Factos 5. Os processos acumulam-se nas secretarias judiciais. As pendências aumentam de ano para ano. Neste ano judicial 2016/2017, a produção dos juizes não atingiu 50%, ou seja, nem a metade do que deveriam fazer. Entretanto, a entrada de queixas diminuiu no Ministério Público, porque a falta de confiança na justiça é cada vez mais acentuada. E ninguém é responsabilizado. Os majestrados parecem entidades acima das leis!
Considerações. É necessário e imprescindível a credibilização das instituições democráticas. A saúde física, emocional, pessoal e colectiva da sociedade está umbilicalmente ligada à saúde política, administrativa e organizacional do Estado e das suas instituições representativas.

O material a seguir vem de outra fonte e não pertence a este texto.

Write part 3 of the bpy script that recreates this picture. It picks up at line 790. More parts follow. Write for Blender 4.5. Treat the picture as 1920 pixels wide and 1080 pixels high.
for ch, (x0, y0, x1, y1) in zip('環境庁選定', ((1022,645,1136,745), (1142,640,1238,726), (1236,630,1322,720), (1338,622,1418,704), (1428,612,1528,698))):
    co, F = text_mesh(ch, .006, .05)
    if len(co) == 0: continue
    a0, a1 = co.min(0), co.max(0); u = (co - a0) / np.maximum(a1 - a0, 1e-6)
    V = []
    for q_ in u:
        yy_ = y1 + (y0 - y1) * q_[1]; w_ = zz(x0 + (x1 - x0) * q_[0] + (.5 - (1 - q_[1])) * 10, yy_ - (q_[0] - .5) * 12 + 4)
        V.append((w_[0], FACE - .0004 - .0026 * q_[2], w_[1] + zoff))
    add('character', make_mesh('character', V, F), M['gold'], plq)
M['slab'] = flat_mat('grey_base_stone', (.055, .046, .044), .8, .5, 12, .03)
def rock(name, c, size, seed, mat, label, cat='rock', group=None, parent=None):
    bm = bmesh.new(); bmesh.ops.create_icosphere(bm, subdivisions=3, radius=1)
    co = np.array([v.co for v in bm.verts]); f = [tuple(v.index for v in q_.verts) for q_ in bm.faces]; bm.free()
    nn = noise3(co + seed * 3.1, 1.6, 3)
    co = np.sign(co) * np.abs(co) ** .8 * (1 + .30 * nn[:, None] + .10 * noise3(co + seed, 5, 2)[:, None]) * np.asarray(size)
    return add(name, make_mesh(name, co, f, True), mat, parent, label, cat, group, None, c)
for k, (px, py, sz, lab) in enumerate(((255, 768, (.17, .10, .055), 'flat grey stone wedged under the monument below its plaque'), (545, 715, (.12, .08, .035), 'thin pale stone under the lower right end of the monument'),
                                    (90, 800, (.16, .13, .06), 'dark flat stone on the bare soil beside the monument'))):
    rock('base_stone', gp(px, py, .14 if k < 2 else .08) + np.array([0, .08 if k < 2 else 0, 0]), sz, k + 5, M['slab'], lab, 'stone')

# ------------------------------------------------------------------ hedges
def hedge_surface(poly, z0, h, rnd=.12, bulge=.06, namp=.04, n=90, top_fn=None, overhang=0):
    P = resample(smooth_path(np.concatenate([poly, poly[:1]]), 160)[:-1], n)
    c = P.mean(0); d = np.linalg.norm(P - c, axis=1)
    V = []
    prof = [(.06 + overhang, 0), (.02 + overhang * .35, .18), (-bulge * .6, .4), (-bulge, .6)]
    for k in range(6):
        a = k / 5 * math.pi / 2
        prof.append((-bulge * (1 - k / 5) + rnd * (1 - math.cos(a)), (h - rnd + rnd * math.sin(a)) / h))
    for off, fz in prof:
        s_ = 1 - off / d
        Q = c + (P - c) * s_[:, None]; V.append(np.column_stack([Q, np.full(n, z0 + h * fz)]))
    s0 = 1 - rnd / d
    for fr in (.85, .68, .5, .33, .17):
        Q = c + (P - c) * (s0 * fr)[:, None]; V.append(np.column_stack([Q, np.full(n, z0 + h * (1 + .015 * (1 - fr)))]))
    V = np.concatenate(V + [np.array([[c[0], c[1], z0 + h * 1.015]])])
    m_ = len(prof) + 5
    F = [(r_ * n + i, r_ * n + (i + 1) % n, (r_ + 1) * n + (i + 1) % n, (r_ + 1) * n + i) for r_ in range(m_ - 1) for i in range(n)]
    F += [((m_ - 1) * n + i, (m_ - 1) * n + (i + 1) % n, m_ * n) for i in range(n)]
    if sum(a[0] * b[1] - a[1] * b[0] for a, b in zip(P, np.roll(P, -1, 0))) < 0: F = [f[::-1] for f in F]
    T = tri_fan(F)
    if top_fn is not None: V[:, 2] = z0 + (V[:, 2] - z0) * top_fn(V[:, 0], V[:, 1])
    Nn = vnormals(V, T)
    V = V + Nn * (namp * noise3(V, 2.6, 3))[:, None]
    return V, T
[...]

A justiça é seguramente o pilar mais importante de um Estado de Direito Democrático. Somos um país pobre, de parcos recursos naturais e marcado pelos custos da insularidade. Estas características vincam a nossa particularidade no mundo, e nos interpela a outras formas de interpretação de conceitos e de princípios globalmente aceites como intocáveis, como verdades absolutas.
Aqui o Estado Social deve envergar uma indumentária muito própria, local, individual.